* START Records shown *
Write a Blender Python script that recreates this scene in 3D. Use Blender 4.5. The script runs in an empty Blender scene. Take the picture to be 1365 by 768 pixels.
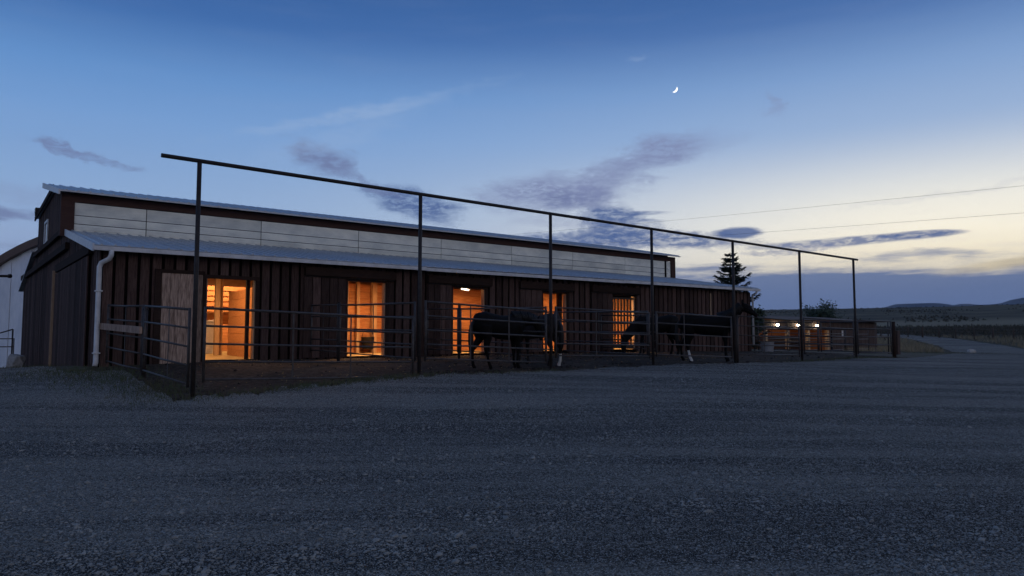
import bpy, bmesh, math, random
import numpy as np
from mathutils import Vector, Matrix

random.seed(7)
rng = np.random.default_rng(7)
sc = bpy.context.scene
COL = sc.collection
R = math.radians

def lin(r, g, b):
    def f(c):
        c /= 255.0
        return c / 12.92 if c <= 0.04045 else ((c + 0.055) / 1.055) ** 2.4
    return (f(r), f(g), f(b), 1.0)

# ------------------------------------------------------------------ camera, exposure
cam = bpy.data.cameras.new('camera')
cam.sensor_width = 36.0
cam.lens = 26.0
cam.clip_start = 0.05
cam.clip_end = 30000
camo = bpy.data.objects.new('camera', cam)
COL.objects.link(camo)
camo.location = (0, 0, 0)                      # eye level is z = 0; the yard lies 1.6 m below it
camo.rotation_euler = (R(90 + 4.12), 0, 0)
sc.camera = camo
sc.view_settings.view_transform = 'Standard'
sc.view_settings.look = 'None'
sc.view_settings.exposure = 0.0
sc.view_settings.gamma = 1.0

# ------------------------------------------------------------------ world: dusk sky
class NT:
    """tiny helper to write node trees"""
    def __init__(s, nt):
        s.nt = nt
    def n(s, typ, **kw):
        nd = s.nt.nodes.new(typ)
        for k, v in kw.items():
            setattr(nd, k, v)
        return nd
    def l(s, a, b):
        s.nt.links.new(a, b)
    def put(s, sock, v):
        if hasattr(v, 'is_output') or isinstance(v, bpy.types.NodeSocket):
            s.l(v, sock)
        else:
            sock.default_value = v
    def math(s, op, a, b=None, c=None, clamp=False):
        m = s.n('ShaderNodeMath', operation=op)
        m.use_clamp = clamp
        s.put(m.inputs[0], a)
        if b is not None: s.put(m.inputs[1], b)
        if c is not None: s.put(m.inputs[2], c)
        return m.outputs[0]
    def mix(s, fac, a, b, blend='MIX'):
        m = s.n('ShaderNodeMix', data_type='RGBA', blend_type=blend)
        s.put(m.inputs[0], fac); s.put(m.inputs[6], a); s.put(m.inputs[7], b)
        return m.outputs[2]
    def ramp(s, fac, stops, interp='LINEAR'):
        r = s.n('ShaderNodeValToRGB')
        r.color_ramp.interpolation = interp
        e = r.color_ramp.elements
        while len(e) < len(stops): e.new(0.5)
        for el, (p, c) in zip(e, stops):
            el.position = p; el.color = c
        s.put(r.inputs[0], fac)
        return r.outputs[0]
    def mr(s, v, a, b, c=0.0, d=1.0, kind='SMOOTHSTEP'):
        m = s.n('ShaderNodeMapRange', interpolation_type=kind)
        s.put(m.inputs['Value'], v)
        m.inputs['From Min'].default_value = a; m.inputs['From Max'].default_value = b
        m.inputs['To Min'].default_value = c; m.inputs['To Max'].default_value = d
        return m.outputs[0]
    def noise(s, vec, scale, detail=4, rough=0.55, out='Fac', dist=0.0):
        t = s.n('ShaderNodeTexNoise')
        if vec is not None: s.l(vec, t.inputs['Vector'])
        t.inputs['Scale'].default_value = scale
        t.inputs['Detail'].default_value = detail
        t.inputs['Roughness'].default_value = rough
        t.inputs['Distortion'].default_value = dist
        return t.outputs[out]

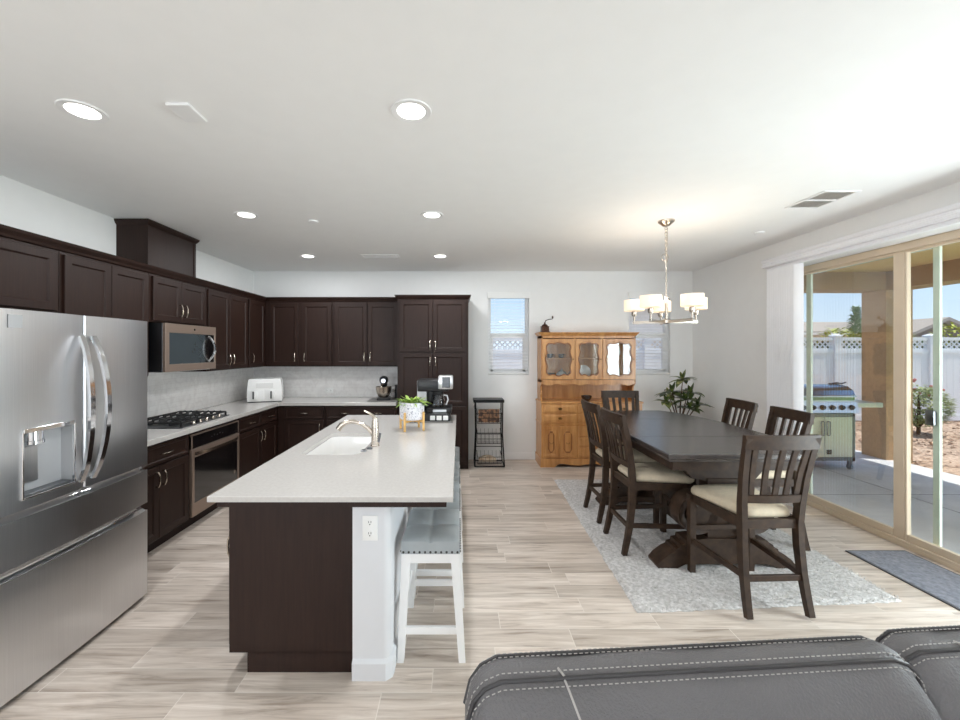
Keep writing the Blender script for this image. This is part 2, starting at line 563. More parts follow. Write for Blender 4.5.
M['cream_pl'] = mat('cream_enamel', (226, 220, 208), 0.2, coat=0.5, var=0.02)
M['lattice_pat'] = mat('patterned_white_cloth', (236, 234, 232), 0.8, scale=45, rgb2=(86, 84, 90), contrast=(0.53, 0.57), detail=0)
M['paper'] = mat('magazine_paper', (150, 110, 80), 0.6, scale=18, rgb2=(60, 40, 32), contrast=(0.45, 0.55))
M['paper_w'] = mat('pale_paper', (222, 206, 184), 0.7, scale=18, rgb2=(180, 150, 120))
M['metal_black'] = mat('black_wire', (24, 24, 25), 0.4, 0.6)
M['bronze'] = mat('dark_bronze', (70, 44, 32), 0.4, 0.7)
M['bowl'] = mat('dark_smoked_bowl', (40, 28, 24), 0.15, coat=0.6)
M['china'] = mat('display_china', (190, 196, 196), 0.15, scale=12, rgb2=(110, 120, 124), coat=0.5)
M['grill_lid'] = mat('grill_lid_steel', (150, 162, 178), 0.22, 1.0, var=0.05)  # blue-grey of the reflected sky is put into the steel colour
M['grill_cab'] = mat('grill_cabinet_steel', (206, 204, 190), 0.35, 0.6, var=0.03)

# ---------------------------------------------------------------- room shell
XL, XR, YB, H = -3.01, 3.42, 6.0, 2.75
YR = -6.5                      # living-room wall behind the camera
DX0, DX1 = 3.42, 3.78          # depth of the sliding-door wall
DY0, DY1, DH = 0.95, 4.50, 2.47
S = struct


def wbox(name, boxes, m, bev=0.0):
    b = MB()
    for q in boxes: b.box(*q, bev)
    return S(b.build(name, m, None, smooth=0))


wbox('floor', [(XL - 0.2, DX0 + 0.185, YR - 0.2, YB + 0.01, -0.1, 0)], M['floor'])
wbox('ceiling', [(XL - 0.2, DX1, YR - 0.2, YB + 0.2, H, H + 0.2)], M['ceiling'])
wbox('wall_left', [(XL - 0.2, XL, YR - 0.2, YB + 0.2, 0, H)], M['wall'])
WZ0, WZ1 = 1.235, 2.44
W1, W2 = (0.425, 1.025), (2.485, 3.09)
wbox('wall_back', [(XL, W1[0], YB, YB + 0.16, 0, H), (W1[1], W2[0], YB, YB + 0.16, 0, H), (W2[1], DX1, YB, YB + 0.16, 0, H),
                   (W1[0], W1[1], YB, YB + 0.16, 0, WZ0), (W1[0], W1[1], YB, YB + 0.16, WZ1, H),
                   (W2[0], W2[1], YB, YB + 0.16, 0, WZ0), (W2[0], W2[1], YB, YB + 0.16, WZ1, H)], M['wall'])
wbox('wall_right', [(DX0, DX1, DY1, YB, 0, H), (DX0, DX1, YR, DY0, 0, H), (DX0, DX1, DY0, DY1, DH, H)], M['wall'])
wbox('wall_rear', [(XL, -2.6, YR - 0.16, YR, 0, H), (3.0, DX1, YR - 0.16, YR, 0, H), (-2.6, 3.0, YR - 0.16, YR, 0, 0.25), (-2.6, 3.0, YR - 0.16, YR, 2.6, H)], M['wall'])
wbox('baseboard_back', [(0.13, XR, YB - 0.014, YB, 0, 0.10)], M['trim'], 0.004)
wbox('baseboard_right', [(XR - 0.014, XR, DY1 + 0.02, YB - 0.014, 0, 0.10)], M['trim'], 0.004)
wbox('baseboard_left', [(XL, XL + 0.014, YR, 1.7, 0, 0.10)], M['trim'], 0.004)

# island knee wall with bullnose corners and its baseboard
b = MB()
r = 0.035
x0, x1, y0, y1 = -0.518, -0.335, 1.995, 4.20
pts = [(x0, y0)] + [(x1 - r + r * math.sin(a), y0 + r - r * math.cos(a)) for a in [PI / 2 * k / 6 for k in range(7)]] + \
      [(x1 - r + r * math.cos(a), y1 - r + r * math.sin(a)) for a in [PI / 2 * k / 6 for k in range(7)]] + [(x0, y1)]
b.loft([[(p[0], p[1], 0) for p in pts], [(p[0], p[1], 0.850) for p in pts]])
S(b.build('wall_island', M['knee']))
b = MB()
o_ = 0.015
pts2 = [(x0, y0 - o_), (x1 - 0.02, y0 - o_), (x1 + o_ - 0.004, y0 + 0.02 - o_ + 0.006), (x1 + o_, y0 + 0.04), (x1 + o_, y1 + o_), (x0, y1 + o_)]
ins = [(x0, y0), (x1 - 0.02, y0), (x1, y0 + 0.02), (x1, y0 + 0.04), (x1, y1), (x0, y1)]
b.loft([[(p[0], p[1], 0) for p in pts2], [(p[0], p[1], 0.082) for p in pts2], [(p[0], p[1], 0.098) for p in ins]])
S(b.build('baseboard_island', M['knee']))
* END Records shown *
_Stated problem_: Look at the listing and set down only the lines from its start through the line with "R = math.radians", word for word and without pictures.

_Answer to this task_:
Write a Blender Python script that recreates this scene in 3D. Use Blender 4.5. The script runs in an empty Blender scene. Take the picture to be 1365 by 768 pixels.
import bpy, bmesh, math, random
import numpy as np
from mathutils import Vector, Matrix

random.seed(7)
rng = np.random.default_rng(7)
sc = bpy.context.scene
COL = sc.collection
R = math.radians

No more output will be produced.